(Evidence-based, Actuarial Pretrial) Risk Assessment

 

A lot of folks are talking about “risk assessment” these days. And that’s good. But it’s important that everyone is clear about what it means (and doesn’t mean) when we use this term. At PJI, risk assessment is almost always accompanied by a handful of other words: pretrial, evidence-based, and actuarial. Here’s why:

Pretrial—The criminal justice system uses risk assessment at different times for a variety of purposes—including decisions about sentencing, incarceration security levels, and conditions for post-adjudication supervision. Needs assessments are a completely separate evaluation done to determine whether an individual might benefit from supports such as substance use or behavioral health treatment—which is important when crafting a good support structure for adjudicated people who may benefit from treatment. Among all of the points at which risk is being assessed, pretrial risk stands out because it focuses on measuring only two specific behaviors—court appearance and rearrest—during a specific time frame—between arrest and trial. As such, the factors used to determine pretrial risk level (e.g., prior convictions) and the comparison cases (similar people released before trial in the recent past) are far more limited than those used in other risk assessments. This makes pretrial tools and their results much more accurate.

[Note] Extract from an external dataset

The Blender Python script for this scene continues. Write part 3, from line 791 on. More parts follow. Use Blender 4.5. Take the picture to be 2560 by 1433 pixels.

Evidence-based—The fact is, some kind of risk assessment happens every time a person appears before a court officer charged with making a bail decision. Their assessment can range from a purely subjective, visual analysis—does the person look risky?—to something more objective and, one hopes, fairer. Many early objective tools looked at the strength of the person’s ties to the community—things like home ownership and local family members—and required an interview with the arrested person. Subsequent statistical analysis showed, however, that those things not only don’t matter, but they can unfairly favor wealthier people. Today’s evidence-based tools—the product of ongoing data analysis—have not been shown to exacerbate or institutionalize any bias; instead they are and can be used to narrow the likelihood of bias. And this is about capturing data about decisions that heretofore were opaque.

Actuarial—When we talk about actuarial pretrial risk assessment, we are referring to tools that have been developed using statistical analysis of carefully gathered data; in this case, as many relevant cases of previous pretrial behavior as possible. The Public Safety Assessment (PSA) developed by the Laura and John Arnold Foundation, for example, is based upon statistical analysis of 1.5 million cases across 300 jurisdictions. This is no different than auto insurers measuring your likelihood of getting into an accident based on the previous accidents of other people—except, as discussed above, it is much more narrowly focused.

Compared to purely subjective decision making, or tools that measure a broad range of behavior over an extended period of time, evidence-based, actuarial pretrial risk assessments are a compelling improvement. They deliver better results for accused people and for the systems that use them. And as the process of collecting and analyzing past case data continues, evidence-based, actuarial pretrial risk assessment promises to deliver even better results going forward.